It is sufficient to assume that $f$ is bounded. Suppose $f_j\to f$ uniformly and that $|f|$ is bounded by $M\geq 1/2$. Then for any $\epsilon>0$, we have some $N\in \mathbb N$ such that $n\geq N\implies |f_n(x)-f(x)|<\frac{\epsilon}{2M+\epsilon},\forall x\in S$ thus for $x\in S,n\geq N$ we have $\begin{eqnarray} |f_n^2(x)-f^2(x)|&=&|f_n(x)-f(x)||f_n(x)+f(x)|\\ &\leq& |f_n(x)-f(x)|(|f_n(x)-f(x)|+2|f(x)|)\\ &<&\frac{\epsilon}{2M+\epsilon}(2M+\epsilon)=\epsilon\\ \end{eqnarray}$ so $f_j^2\to f^2$ uniformly.

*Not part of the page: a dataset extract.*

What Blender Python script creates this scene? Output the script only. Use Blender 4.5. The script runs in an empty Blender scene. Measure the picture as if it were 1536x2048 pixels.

As a partial converse, if $|f_n(x)-f(x)||f(x)|$ is unbounded for infinitely many $n$ then $\begin{eqnarray} |f_n^2(x)-f^2(x)|&=&|f_n(x)-f(x)||f_n(x)+f(x)|\\ &\geq& |f_n(x)-f(x)|(2|f(x)|-|f_n(x)-f(x)|)\\ &\geq& 2|f_n(x)-f(x)||f(x)|-|f_n(x)-f(x)|^2\\ \end{eqnarray}$ can be made arbitrarily large for arbitrarily large $n$ by choosing $n$ such that $|f_n(x)-f(x)|<1$ for all $x$ and $|f_n(x)-f(x)||f(x)|$ is unbounded. Thus in this case $(f_j^2)$ does not converge uniformly to $f^2$.
Note that if $S$ is closed and bounded and $f$ is continuous then since $S$ is compact $f$ will be bounded, giving us another sufficient hypothesis.